09.11.2007

Europe’s perverse approach to Serbia

The criminals and hangers-on can come in – the victims remain outside

The President of the Society for Threatened Peoples International, Tilman Zülch, described today as perverse Europe’s approach to Serbia in the declaration of the EU Commissioner, Olli Rehn, that Serbia has made progress in cooperating with the International War Crimes Trribunal at The Hague. "Practically everyone today is aware that the government of Serbia knows where the two main war criminals, Ratko Mladic and Radovan Karadzic, are to be found”, commented Zülch. With deference to the majority in the country, who have a nationalist outlook, the search was suspended and so extradition has been made impossible. It is intolerable that the criminal country of Serbia should now approach the EU and that the victim country of Bosnia-Herzegovina should be denied this privilege, said the President of the GfbV International. And this not least for the reason that the so-called "Republika Srpska” as the ethnically cleansed half of Bosnia is blocking the progress of the building up of the Bosnian state and obstructing the reforms demanded by the EU. "So the Bosnian survivors of the concentration and rape camps, of the massacres and shelling, which lasted for years, are being doubly punished”. Serbia signed yesterday the so-called stabilisation and association agreements with the EU in Brussels.

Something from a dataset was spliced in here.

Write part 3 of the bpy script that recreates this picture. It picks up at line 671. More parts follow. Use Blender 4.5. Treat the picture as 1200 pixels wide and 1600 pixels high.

We now lay out once again the criminal methods of this genocide, unique in Europe since the Second World War, which was carried out from Belgrade. We commemorate all victims, over 90% of whom were Bosnians (Moslems), without in the least forgetting the victims of the Croat, Serb, Jewish and Roma nationalities of Bosnia:

1. The setting up of more than one hundred concentration and internment camps and the imprisonment of over 200,000 civilians;

2. The murder of about 30,000 detainees in camps like Omarska, Manjaca, Keraterm, Trnopolje, Luka Brcko, Susica and Foca;

3. The rape of about 30,000 women and the setting up of rape camps, some of which were operated for months;

4. The systematic arrest and murder of members of the academic and political elite and of leaders of industry and commerce;

5. The flight and expulsion of about 2.2 million Bosnians and the scattering of hundreds of thousands over four continents;

6. The encircling, starving and shelling of over 500,000 Bosnians in so-called UN protected zones for more than four years (Sarajevo, Gorazde, Srebrenica, Tuzla, Zepa and Bihac);

7. The killing of over 11,000 inhabitants of the city of Sarajevo, among them 1500 children;

8. Massacres and mass shootings in many communities and towns of north, west and east Bosnia Posavina and the Prijedor and Podrinje regions);

9. The murder of more than 8,300 boys and men in Srebrenica;

10. The burying in mass graves of those murdered in more than 600 mass graves in all the occupied areas;

11. The planned destruction of many villages and Ottoman old town centres;

12. The total destruction of the material Islam and largely also of the Catholic culture, among these being some 1,300 mosques and madrasas and some 500 Catholic churches;

13. The search for about 13,000 persons still missing and their necessary exhumation and identification.